What is the reason for this? Especially since SBF emphasizes that it does not use client assets for any investments (including treasuries), there is no reason not to keep them in cold wallets. I’m afraid the reasons behind this require more explanation and response from SBF and FTX.
One possible explanation is that FTX stores users’ stablecoin assets in banks as fiat currency, but this does not explain why there are also many sources of assets from other exchanges and Alamdea.
Binance founder CZ also “lost no time” in revealing that there is $8 billion of ETH in Binance’s cold wallets 1 and 2, “These are not our money. They are user assets. We are just the custodian”. This seems to imply that FTX does not keep all of its users’ assets in cold wallets.

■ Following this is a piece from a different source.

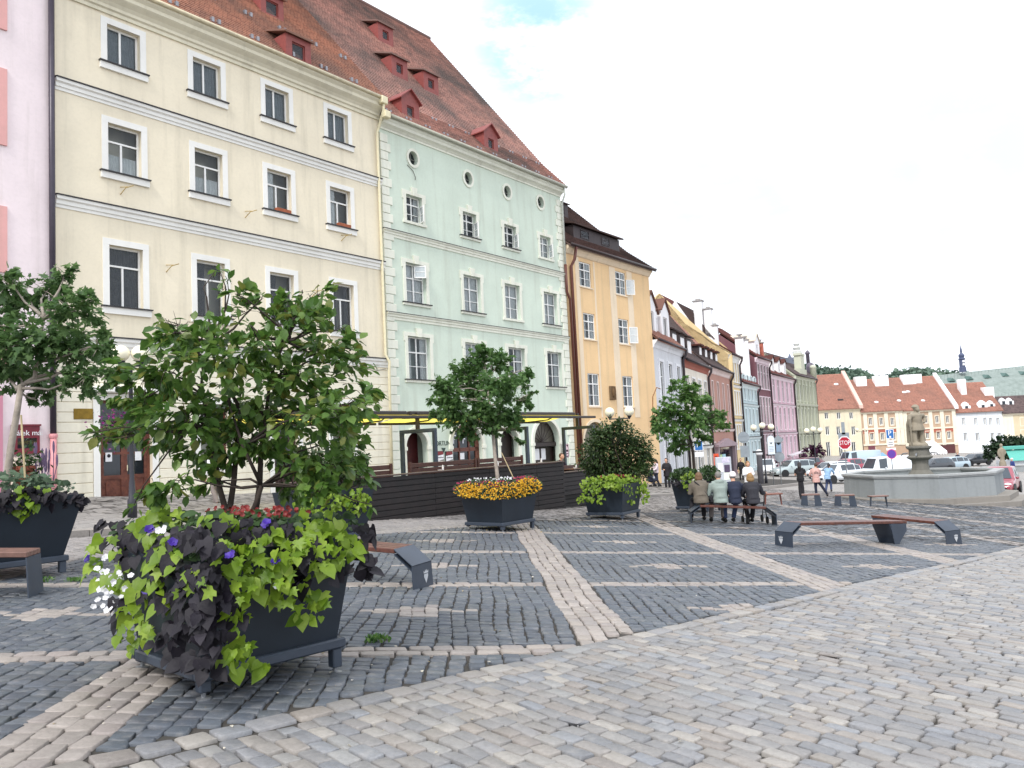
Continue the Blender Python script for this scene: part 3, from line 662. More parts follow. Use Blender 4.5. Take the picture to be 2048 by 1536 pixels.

Gate, for its part, said it had completed a third 100% margin audit with U.S. auditing firm Armanino LLP. “Tokens held and effectively at the disposal of the exchange and stored on the blockchain in a total amount greater than or equal to the sum of the number of tokens held by all users of the platform represent a 100% margin provided by the platform for that token.” This move by Gate is certainly a very good example.
As of press time, FTX has not responded to Wu’s comments on how FTX stores user assets. In addition, FTX has not responded to FTX’s financial dealings with Alameda.